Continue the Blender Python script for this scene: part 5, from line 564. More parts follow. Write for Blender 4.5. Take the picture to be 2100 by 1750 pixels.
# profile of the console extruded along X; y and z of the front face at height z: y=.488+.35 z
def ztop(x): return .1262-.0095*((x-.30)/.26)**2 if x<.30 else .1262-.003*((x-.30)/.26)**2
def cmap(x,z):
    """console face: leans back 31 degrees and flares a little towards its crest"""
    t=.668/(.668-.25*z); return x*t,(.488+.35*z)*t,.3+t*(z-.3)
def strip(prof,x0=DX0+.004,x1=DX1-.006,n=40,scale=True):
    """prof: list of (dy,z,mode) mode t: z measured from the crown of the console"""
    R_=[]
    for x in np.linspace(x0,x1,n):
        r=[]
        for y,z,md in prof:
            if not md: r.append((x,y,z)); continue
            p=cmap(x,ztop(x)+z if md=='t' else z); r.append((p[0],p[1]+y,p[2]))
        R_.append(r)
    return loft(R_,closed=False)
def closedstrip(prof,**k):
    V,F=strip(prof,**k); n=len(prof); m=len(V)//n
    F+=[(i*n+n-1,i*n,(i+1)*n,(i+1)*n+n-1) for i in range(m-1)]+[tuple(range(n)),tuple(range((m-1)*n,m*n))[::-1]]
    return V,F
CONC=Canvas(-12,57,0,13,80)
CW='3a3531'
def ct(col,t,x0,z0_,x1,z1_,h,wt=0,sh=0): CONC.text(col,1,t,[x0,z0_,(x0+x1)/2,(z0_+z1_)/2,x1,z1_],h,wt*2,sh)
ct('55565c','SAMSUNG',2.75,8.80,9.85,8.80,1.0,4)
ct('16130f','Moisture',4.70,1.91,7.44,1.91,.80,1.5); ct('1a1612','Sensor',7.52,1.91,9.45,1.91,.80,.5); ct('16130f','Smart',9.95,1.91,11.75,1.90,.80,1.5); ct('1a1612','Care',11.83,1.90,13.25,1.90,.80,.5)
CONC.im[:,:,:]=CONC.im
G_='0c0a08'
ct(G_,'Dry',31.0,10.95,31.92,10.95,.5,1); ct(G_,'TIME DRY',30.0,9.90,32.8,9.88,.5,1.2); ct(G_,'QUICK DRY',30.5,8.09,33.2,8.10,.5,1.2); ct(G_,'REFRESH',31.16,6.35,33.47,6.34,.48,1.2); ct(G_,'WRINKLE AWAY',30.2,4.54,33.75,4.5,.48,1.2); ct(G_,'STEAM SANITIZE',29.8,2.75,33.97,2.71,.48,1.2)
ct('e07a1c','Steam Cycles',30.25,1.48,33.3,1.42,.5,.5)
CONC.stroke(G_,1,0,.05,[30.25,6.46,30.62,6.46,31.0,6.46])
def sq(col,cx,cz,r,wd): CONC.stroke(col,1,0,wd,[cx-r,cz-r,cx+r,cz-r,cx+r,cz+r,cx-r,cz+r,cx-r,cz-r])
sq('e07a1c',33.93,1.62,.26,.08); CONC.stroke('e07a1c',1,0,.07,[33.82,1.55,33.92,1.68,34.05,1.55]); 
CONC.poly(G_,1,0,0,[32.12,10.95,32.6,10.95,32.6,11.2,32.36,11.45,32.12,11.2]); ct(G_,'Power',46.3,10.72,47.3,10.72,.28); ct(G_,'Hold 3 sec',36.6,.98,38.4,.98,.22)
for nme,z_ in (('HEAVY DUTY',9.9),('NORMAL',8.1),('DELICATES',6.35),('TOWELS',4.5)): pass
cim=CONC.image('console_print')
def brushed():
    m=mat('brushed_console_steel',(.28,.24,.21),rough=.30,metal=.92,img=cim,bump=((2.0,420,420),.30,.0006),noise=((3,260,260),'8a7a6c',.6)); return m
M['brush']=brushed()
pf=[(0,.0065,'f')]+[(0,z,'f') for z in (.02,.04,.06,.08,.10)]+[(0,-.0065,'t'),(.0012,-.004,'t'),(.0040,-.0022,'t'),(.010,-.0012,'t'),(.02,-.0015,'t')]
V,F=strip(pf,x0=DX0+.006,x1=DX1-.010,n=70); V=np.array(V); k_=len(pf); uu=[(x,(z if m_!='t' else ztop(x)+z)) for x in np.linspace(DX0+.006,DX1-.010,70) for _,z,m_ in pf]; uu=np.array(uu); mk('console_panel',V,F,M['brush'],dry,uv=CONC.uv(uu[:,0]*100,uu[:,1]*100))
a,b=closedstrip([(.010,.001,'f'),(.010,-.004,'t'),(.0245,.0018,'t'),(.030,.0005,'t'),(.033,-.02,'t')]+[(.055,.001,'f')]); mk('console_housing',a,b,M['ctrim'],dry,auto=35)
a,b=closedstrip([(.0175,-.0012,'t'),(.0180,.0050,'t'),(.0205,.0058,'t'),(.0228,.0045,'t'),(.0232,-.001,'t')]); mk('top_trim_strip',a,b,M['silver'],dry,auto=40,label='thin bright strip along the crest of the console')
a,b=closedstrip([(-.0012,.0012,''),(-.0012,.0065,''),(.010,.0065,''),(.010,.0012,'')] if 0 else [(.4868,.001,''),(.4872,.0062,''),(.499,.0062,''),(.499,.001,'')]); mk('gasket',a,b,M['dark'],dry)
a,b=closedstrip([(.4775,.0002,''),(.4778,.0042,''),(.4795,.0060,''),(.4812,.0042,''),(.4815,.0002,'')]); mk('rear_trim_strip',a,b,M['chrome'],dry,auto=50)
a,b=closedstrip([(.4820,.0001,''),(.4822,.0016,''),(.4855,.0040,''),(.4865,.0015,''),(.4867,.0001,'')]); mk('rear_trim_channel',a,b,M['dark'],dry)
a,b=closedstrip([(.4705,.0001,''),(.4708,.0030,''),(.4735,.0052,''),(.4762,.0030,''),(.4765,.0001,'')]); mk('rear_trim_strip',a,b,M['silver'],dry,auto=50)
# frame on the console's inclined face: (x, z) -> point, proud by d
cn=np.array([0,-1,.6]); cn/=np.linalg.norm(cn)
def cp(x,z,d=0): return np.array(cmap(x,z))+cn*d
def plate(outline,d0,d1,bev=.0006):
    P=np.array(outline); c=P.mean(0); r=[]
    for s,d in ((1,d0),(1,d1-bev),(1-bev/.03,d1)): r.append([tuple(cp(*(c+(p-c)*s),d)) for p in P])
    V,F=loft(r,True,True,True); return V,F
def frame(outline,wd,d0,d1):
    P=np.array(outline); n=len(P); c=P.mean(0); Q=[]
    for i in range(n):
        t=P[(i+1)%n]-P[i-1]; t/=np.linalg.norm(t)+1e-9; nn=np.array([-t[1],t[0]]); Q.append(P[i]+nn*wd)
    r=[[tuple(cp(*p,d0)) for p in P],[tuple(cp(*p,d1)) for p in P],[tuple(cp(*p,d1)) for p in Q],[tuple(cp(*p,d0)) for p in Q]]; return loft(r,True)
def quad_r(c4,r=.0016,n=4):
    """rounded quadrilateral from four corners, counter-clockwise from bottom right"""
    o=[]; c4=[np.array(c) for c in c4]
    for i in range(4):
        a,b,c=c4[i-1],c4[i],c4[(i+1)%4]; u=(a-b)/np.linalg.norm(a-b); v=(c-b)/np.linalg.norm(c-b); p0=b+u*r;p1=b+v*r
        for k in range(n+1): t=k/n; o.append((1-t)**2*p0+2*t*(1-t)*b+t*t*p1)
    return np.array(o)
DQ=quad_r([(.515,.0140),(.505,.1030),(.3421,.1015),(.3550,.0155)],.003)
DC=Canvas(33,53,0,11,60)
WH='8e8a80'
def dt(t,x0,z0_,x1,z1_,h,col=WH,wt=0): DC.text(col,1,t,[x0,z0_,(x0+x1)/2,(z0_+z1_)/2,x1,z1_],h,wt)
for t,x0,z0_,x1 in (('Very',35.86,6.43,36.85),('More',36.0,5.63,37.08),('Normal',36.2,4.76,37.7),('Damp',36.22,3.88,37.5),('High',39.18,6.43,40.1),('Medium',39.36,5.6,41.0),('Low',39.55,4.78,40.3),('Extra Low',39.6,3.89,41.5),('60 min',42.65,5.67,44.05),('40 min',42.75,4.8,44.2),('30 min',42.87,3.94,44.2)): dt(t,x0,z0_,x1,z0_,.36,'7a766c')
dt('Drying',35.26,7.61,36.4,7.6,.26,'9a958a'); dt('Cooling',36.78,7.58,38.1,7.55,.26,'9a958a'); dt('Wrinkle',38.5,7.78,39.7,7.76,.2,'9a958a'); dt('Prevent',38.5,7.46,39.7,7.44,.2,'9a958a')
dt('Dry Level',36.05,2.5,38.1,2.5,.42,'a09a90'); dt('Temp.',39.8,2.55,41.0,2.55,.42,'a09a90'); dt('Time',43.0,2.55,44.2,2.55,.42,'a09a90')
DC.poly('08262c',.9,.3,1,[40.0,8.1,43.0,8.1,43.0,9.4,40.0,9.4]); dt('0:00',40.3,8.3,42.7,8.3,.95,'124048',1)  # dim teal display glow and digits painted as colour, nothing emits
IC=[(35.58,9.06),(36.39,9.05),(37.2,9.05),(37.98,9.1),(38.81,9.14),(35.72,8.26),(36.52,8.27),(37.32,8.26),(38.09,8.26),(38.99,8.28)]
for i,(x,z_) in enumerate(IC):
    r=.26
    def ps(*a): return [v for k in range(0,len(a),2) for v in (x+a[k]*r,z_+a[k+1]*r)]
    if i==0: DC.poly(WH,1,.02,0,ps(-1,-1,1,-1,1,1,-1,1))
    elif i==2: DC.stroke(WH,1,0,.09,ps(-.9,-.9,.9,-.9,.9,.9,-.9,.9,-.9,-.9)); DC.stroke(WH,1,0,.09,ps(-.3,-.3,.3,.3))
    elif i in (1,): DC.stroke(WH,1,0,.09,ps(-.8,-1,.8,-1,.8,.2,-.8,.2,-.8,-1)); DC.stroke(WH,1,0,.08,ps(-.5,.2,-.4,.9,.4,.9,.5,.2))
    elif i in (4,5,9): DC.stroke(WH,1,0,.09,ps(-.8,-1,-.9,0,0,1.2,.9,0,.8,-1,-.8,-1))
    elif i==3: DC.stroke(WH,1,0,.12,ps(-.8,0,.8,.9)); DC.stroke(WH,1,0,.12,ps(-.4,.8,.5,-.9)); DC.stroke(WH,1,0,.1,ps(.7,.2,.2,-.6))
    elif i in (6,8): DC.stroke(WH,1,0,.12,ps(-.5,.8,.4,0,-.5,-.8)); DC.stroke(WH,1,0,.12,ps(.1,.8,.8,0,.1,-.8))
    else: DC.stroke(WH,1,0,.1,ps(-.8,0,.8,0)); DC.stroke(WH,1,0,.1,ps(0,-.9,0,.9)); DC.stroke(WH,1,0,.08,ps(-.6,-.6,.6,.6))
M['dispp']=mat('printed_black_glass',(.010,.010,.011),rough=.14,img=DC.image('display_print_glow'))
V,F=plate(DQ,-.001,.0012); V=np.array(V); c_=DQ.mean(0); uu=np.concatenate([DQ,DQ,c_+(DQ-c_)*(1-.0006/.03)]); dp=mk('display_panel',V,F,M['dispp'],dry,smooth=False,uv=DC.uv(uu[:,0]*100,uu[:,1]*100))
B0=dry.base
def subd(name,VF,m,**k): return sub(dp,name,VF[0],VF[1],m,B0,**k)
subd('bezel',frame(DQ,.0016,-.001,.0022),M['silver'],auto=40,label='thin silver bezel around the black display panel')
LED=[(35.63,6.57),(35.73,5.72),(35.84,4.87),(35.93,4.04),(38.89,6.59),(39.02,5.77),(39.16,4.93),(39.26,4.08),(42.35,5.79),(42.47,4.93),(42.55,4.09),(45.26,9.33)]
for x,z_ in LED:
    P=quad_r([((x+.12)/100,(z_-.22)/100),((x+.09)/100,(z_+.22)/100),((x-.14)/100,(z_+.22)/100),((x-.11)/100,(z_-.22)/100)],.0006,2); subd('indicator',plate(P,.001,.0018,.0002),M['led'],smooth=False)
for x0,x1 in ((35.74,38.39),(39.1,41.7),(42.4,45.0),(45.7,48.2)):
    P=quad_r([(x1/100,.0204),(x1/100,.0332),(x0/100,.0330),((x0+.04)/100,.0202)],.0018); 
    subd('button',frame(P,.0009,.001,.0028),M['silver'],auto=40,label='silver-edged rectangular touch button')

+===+

Exercise instructions — How many of the lines above include the word "from"? Respond with the number alone.

Answer for the task — 3